The Judge Advocate General presided. The court consisted of nine officers who had seen combat during the Civil War. One of these officers was Major General Lew Wallace, who later was the author of Ben Hur. The Government wanted to make the case that there were two conspiracies, one that involved the Confederate leaders and the second smaller one that involved only the immediate conspirators. In terms of conviction for a crime, this was really an unnecessary approach because the doctrine of "vicarious liability" that was in effect at this period stated that someone in a conspiracy is responsible for the actions of all (Steers 2001 210).

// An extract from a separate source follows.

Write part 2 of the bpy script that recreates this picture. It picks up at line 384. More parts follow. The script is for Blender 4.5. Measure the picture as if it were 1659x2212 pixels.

After fifty days of testimony and 366 witnesses, on June 30, six of the eight accused, including Mary Surratt, were found guilty and sentenced to hang. The sentences were reviewed by President Johnson and none was commuted. There is controversy surrounding Mary Surratt's sentence. The commission is said to have sent along a request for clemency for Surratt, but Andrew Johnson denied ever having seen this request (Steers 2001 227). The sentences were carried out a week later on July 7.
The trial of the Lincoln conspirators was conducted fairly. Attorney General James Speed's opinion on the legality of a military tribunal is eloquently expressed and logically argued. He uses the term "public enemy" to refer to the conspirators, a usage adopted by John Edgar Hoover to describe 20th century gangsters. With the exception of this term, Speed follows the reasoning and definitions found in Lieber's Code. The trial was run fairly and the defendants were allowed their full legal rights and access to competent legal counsel. For many years popular histories of the trial pictured two of the conspirators, Samuel Mudd and Mary Surratt, as innocent bystanders who had been unjustly convicted. This belief led to the military tribunal being pictured as a biased hanging jury. Careful studies of the trial transcripts and other documents by Hanchett and Steers have shown that there was ample evidence presented to justify a conviction.